Overview

The core philosophy of SRE is: manage reliability through engineering methods. The most important tools are SLI, SLO, and Error Budgets.

SLI: Service Level Indicator

SLI is a quantitative metric for system reliability. Common SLIs include:

  • Availability: successful requests / total requests
  • Latency: P99 response time < 200ms
  • Throughput: QPS > 10000
  • Correctness: data consistency check pass rate

Key principle for choosing SLIs: start from the user’s perspective. Users don’t care about your CPU usage — they care whether requests succeed and are fast enough.

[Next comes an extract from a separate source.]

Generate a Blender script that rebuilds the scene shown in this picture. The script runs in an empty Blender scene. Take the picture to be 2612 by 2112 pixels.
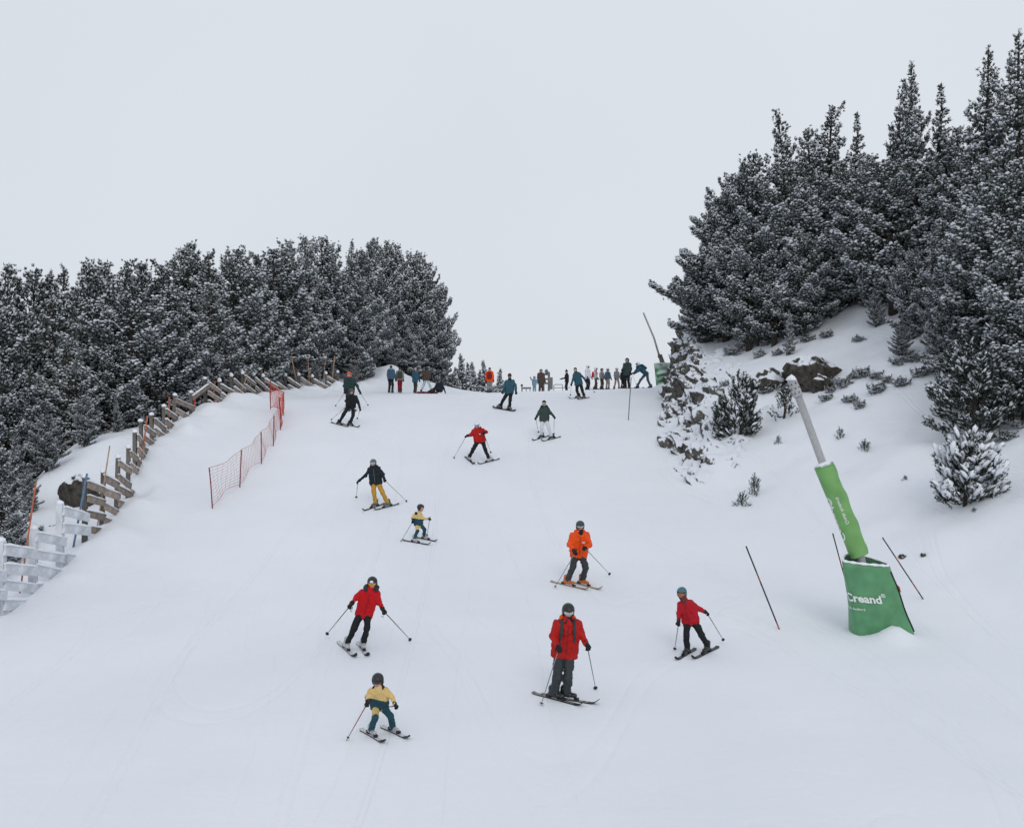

SLO: Service Level Objective

SLO is the target value for an SLI. For example:

slo:
  availability:
    target: 0.999        # 99.9% availability
    window: "30d"
  latency:
    target: 200           # P99 < 200ms
    window: "30d"

99.9% availability means approximately 43.8 minutes of allowed downtime per month.

Error Budget

Error Budget is the most elegant SRE design:

  • SLO set to 99.9% → Error Budget = 0.1%
  • Budget not exhausted: free to ship new features and make aggressive changes
  • Budget exhausted: freeze releases, focus on stability improvements

This mechanism turns “stability vs. velocity” from an argument into a quantifiable engineering decision.

Practical Tips

  1. Start with core services: don’t try to define SLOs for all services at once
  2. Rough first, refine later: initial SLOs can be based on historical data, then iterated
  3. Review regularly: monthly review of SLO achievement, adjust unreasonable targets
  4. Automated alerting: alert based on error budget burn rate, not fixed thresholds

Summary

SLI/SLO/Error Budgets form the measurement foundation of SRE. You can’t manage what you don’t measure — this is what sets SRE apart from traditional operations.